May 11, 2022   A calm and beautiful morning on Mikinaak Creek

      For several days, I had wanted to go across the creek and look for ‘sheds’ (whitetail deer antlers that have fallen off) in the woods. My slow foray into its woods and sunlit places just after snowmelt, is typically one of visual wonder. Heavy winter snow crushed the leaves and grass down atop the undulating landscape. Ponds of snowmelt encourages flowers and herbs to break through the matted gray mass and their florescent green stems and tiny white flowers to awaken the forest floor.

    It's through this maze of blown down and standing trees that deer trails wind through groves of century-old poplar, fifty-five year old white spruce, bur oak, birch, alder, red willow, and all their assorted kin that I keep my eyes open for sheds. Sometimes I find animal bones, bits and pieces, mostly deer that have been killed by wolves or coyotes; anything smaller, rabbits and the like, are consumed whole, and what’s leftover isn’t in a recognizable form unless you see fur or hair ingrained feces, then you can make a wild guess.


"... almost directly across from the house."

"Upstream across the yard ..."

    So I decided to go look on Wednesday; I had to use the jon boat as the Mikinaak is 125-yards wide here now with all the rain we've been getting and rapidly flowing north. I took the four-wheeler and pulled the boat from downstream of the house, upstream across the yard, then pushed off into the current to arrive where I wanted to go almost directly across from our house. 

Heading home in the jon boat.

  Whitetail deer/bucks shed their antlers in late fall or early spring. Bucks grow antlers. Female whitetail deer or ’does,’ do not. Antlers are prized by some hunters
as proof of acquisition or hunting skill; or mounted in commemoration of a particular year or individual. The Riverfront Station in Wannaska has an impressive array of antler mounts in their convenience store, including the Palmville 30+ pointer, a high ranking Minnesota buck taken in the 1960s.

    People use the antlers in various ways; maybe as chandelier-like ornamentation or cultural applications as physical adornment. One of my neighbors has a specially trained dog that hunts only for sheds; I don’t doubt him, having read about dogs who hunt for mushrooms too. I have a set of antlers in my office, one of three similar-sized bucks I shot many years ago, and has a 60-inch dried Bull snake skin coiled around its ten tines.

    My wife has found several small to medium-sized sheds on our field walks over the years; me, not so many. However, the complete rack and skull I found six years ago made up for all the years in which she scored high and I did not. I wasn’t looking for sheds that day, but I recognized what I was looking at immediately; how could I not?


Minnesotans call this an eight-point buck for its four-pointed tine antler on either side of its head.

   How it was killed is speculative.
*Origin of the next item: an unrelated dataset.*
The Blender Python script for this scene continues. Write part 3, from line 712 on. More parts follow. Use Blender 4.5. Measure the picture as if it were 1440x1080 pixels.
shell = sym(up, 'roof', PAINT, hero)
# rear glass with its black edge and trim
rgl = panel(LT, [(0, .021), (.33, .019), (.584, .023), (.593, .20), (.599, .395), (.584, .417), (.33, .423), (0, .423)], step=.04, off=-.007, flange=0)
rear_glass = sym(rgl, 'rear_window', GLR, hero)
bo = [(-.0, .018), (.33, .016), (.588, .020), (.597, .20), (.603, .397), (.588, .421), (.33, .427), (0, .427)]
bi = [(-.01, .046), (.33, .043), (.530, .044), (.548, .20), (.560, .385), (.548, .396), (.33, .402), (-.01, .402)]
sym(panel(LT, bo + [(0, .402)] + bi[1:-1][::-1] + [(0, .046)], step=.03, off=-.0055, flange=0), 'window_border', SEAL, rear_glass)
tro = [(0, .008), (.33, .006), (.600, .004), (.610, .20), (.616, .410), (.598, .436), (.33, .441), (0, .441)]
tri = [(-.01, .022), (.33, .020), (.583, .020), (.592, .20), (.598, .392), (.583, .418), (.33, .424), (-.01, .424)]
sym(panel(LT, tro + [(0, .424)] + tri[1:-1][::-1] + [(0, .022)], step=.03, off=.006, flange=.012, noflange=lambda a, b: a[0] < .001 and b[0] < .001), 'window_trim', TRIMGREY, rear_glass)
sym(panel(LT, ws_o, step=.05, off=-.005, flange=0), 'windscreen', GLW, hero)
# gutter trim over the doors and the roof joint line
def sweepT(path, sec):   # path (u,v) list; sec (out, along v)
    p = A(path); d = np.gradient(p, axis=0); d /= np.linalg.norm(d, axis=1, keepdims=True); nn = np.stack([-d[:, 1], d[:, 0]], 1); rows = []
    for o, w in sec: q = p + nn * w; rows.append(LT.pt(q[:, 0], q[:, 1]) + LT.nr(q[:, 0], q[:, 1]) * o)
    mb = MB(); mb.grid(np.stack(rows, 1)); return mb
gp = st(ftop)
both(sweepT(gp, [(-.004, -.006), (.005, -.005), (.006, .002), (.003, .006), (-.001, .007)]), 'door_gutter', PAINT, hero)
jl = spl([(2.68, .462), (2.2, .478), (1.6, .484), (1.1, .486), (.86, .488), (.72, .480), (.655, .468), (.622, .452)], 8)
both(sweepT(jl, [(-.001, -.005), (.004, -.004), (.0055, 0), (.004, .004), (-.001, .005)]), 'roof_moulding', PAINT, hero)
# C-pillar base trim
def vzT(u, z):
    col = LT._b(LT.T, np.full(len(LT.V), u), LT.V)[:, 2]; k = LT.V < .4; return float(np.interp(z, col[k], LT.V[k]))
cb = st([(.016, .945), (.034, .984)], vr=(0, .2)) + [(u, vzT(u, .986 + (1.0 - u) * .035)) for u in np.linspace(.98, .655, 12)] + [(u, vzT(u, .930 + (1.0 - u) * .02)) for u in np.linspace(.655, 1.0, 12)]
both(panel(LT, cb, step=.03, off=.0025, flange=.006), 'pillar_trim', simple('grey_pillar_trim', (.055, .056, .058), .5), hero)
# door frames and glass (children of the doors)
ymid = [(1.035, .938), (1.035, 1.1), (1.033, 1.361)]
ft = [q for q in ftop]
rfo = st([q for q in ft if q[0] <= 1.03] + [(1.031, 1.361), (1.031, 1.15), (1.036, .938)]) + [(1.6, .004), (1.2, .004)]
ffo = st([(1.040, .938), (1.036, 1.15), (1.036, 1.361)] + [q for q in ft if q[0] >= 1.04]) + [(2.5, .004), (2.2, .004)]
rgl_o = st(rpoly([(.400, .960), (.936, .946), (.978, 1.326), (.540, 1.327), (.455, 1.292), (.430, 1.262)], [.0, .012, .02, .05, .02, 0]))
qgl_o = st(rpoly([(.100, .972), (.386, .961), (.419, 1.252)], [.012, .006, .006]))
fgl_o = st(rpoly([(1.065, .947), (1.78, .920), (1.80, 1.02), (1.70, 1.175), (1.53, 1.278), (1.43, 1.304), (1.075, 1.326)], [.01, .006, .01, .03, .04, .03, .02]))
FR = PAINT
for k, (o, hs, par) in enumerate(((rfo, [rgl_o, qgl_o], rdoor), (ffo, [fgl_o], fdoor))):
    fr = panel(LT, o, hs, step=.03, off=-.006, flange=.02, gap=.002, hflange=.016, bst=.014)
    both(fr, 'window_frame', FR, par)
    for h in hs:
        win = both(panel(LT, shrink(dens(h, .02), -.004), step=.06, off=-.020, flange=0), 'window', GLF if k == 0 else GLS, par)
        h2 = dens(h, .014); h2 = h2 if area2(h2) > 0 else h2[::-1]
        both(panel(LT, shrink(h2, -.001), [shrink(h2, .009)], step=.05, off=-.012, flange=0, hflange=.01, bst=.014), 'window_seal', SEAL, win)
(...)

Maybe it was shot or mortally wounded in an altercation with some animal or vehicle. Although its nose and lower jaw had been consumed, the antlers were in almost perfect shape with no teeth or gnaw marks on them. The rest of the body was gone; dragged away, or consumed in a matter of days by a host of coyotes, eagles, ravens, crows, and if there was anything at all left, cleaned up by a bear as a snack. Whole dead deer don’t last long around here.